Rows from a 3D scene dataset:
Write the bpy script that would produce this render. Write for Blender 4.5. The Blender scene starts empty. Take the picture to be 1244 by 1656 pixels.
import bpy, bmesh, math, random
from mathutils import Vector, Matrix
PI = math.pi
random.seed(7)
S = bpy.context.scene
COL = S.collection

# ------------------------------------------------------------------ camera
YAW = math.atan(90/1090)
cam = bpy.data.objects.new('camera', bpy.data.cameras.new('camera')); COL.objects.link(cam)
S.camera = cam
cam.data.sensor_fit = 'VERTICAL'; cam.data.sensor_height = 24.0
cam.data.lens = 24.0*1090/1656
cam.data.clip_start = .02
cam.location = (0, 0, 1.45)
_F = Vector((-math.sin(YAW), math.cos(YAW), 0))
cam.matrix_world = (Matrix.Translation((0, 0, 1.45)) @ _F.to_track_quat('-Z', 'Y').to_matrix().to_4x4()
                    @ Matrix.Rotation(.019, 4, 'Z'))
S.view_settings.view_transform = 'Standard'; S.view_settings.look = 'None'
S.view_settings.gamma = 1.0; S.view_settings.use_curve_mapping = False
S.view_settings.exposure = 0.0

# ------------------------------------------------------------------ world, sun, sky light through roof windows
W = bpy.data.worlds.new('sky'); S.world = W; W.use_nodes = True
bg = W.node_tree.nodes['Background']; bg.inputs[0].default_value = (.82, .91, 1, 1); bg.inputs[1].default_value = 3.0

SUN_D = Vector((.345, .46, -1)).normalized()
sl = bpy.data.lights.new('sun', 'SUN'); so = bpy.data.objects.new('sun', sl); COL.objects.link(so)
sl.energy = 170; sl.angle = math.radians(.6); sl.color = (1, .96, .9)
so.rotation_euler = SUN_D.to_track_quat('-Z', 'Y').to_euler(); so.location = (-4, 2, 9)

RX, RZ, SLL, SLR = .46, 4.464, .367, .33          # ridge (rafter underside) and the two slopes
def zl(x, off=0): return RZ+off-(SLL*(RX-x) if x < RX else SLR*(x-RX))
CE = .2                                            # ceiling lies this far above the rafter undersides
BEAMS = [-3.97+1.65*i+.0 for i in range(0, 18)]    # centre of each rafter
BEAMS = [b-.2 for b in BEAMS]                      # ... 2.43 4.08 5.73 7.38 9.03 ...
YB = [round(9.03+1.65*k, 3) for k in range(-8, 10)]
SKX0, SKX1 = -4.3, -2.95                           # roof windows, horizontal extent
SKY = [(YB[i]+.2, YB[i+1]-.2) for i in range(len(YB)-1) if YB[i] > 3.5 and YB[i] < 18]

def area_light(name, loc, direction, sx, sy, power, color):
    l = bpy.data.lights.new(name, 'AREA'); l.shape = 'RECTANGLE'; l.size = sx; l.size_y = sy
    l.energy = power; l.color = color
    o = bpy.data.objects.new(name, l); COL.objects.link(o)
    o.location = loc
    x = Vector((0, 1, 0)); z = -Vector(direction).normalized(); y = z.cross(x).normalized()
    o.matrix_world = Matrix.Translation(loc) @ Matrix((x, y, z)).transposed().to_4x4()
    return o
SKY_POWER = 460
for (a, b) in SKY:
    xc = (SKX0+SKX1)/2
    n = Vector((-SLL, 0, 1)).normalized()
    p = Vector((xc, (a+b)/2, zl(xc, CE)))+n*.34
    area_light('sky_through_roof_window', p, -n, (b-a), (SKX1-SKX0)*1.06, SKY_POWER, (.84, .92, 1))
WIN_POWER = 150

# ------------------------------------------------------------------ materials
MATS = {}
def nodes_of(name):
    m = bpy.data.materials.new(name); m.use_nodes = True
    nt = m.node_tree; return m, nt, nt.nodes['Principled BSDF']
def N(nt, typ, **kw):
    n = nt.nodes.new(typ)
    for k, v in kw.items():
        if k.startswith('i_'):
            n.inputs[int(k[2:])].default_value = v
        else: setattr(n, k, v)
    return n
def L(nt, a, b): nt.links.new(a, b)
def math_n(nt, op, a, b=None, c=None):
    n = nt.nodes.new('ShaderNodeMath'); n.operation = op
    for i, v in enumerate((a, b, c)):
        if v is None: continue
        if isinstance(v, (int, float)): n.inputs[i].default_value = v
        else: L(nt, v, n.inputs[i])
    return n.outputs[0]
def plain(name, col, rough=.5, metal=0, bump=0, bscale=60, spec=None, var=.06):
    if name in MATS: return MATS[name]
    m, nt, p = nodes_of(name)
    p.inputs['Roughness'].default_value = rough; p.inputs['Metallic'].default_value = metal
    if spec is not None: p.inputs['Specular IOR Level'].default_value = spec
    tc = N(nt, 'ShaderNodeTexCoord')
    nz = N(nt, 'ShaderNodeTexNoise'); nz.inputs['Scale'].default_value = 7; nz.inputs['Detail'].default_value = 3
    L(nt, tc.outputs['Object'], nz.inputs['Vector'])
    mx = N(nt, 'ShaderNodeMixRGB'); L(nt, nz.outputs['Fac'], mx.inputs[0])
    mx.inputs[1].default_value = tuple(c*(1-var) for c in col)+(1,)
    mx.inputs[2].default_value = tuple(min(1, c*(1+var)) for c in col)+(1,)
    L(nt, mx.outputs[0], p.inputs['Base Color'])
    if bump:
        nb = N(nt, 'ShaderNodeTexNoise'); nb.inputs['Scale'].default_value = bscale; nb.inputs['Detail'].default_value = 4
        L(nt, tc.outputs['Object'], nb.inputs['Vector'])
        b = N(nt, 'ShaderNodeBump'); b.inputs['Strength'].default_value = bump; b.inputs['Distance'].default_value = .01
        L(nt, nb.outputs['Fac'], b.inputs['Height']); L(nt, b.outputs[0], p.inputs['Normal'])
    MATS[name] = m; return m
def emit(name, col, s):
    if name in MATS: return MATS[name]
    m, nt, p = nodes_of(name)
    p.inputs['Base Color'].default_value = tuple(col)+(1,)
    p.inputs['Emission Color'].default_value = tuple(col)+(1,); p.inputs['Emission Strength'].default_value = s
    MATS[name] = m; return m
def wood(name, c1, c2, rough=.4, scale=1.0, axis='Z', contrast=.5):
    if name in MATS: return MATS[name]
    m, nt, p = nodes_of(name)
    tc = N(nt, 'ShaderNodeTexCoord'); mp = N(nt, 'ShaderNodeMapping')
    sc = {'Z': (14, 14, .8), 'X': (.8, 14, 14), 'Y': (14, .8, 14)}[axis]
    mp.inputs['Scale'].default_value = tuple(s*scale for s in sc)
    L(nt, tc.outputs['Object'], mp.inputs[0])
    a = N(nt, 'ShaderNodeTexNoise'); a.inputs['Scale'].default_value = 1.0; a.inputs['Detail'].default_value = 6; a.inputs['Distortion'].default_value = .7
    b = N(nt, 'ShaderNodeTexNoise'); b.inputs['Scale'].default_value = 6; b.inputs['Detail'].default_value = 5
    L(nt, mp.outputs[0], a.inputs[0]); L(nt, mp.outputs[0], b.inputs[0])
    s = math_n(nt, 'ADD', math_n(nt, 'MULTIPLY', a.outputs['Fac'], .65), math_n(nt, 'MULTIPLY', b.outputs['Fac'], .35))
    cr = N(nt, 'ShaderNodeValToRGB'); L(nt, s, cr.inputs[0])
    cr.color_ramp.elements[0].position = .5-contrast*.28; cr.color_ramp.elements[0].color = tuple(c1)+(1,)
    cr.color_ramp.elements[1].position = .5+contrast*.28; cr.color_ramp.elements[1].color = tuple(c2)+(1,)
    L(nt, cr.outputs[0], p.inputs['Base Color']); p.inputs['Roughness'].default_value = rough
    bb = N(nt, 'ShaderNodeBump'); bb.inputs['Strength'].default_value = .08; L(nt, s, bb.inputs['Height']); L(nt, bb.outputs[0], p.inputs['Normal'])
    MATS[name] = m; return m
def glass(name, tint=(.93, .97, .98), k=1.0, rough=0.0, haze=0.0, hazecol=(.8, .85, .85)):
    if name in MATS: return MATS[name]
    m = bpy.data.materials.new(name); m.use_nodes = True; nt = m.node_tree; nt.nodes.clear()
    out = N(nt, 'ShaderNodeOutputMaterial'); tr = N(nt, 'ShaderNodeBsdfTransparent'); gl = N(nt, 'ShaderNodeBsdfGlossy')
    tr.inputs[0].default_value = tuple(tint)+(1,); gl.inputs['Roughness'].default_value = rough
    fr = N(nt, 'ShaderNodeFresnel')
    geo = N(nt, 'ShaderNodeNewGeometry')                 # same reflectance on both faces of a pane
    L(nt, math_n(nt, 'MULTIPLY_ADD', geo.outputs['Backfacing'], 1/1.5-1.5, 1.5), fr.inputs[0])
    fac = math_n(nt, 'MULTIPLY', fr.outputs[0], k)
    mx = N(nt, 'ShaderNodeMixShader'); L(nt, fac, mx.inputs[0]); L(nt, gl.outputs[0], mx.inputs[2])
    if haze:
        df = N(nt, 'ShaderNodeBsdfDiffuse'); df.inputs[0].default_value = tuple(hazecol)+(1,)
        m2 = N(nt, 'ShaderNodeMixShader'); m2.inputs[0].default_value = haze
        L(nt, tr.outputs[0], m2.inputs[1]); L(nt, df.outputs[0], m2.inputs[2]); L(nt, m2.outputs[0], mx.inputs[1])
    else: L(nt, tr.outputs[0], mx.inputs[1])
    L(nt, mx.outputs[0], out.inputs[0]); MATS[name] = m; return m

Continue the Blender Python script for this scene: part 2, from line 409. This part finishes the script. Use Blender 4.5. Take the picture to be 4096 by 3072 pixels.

Written instruction:
Copy exactly the lines from the top of the entries through the line with "COL = S.collection" in it, please, keeping both ends and adding nothing.

Task result:
Write the bpy script that would produce this render. Write for Blender 4.5. The Blender scene starts empty. Take the picture to be 1244 by 1656 pixels.
import bpy, bmesh, math, random
from mathutils import Vector, Matrix
PI = math.pi
random.seed(7)
S = bpy.context.scene
COL = S.collection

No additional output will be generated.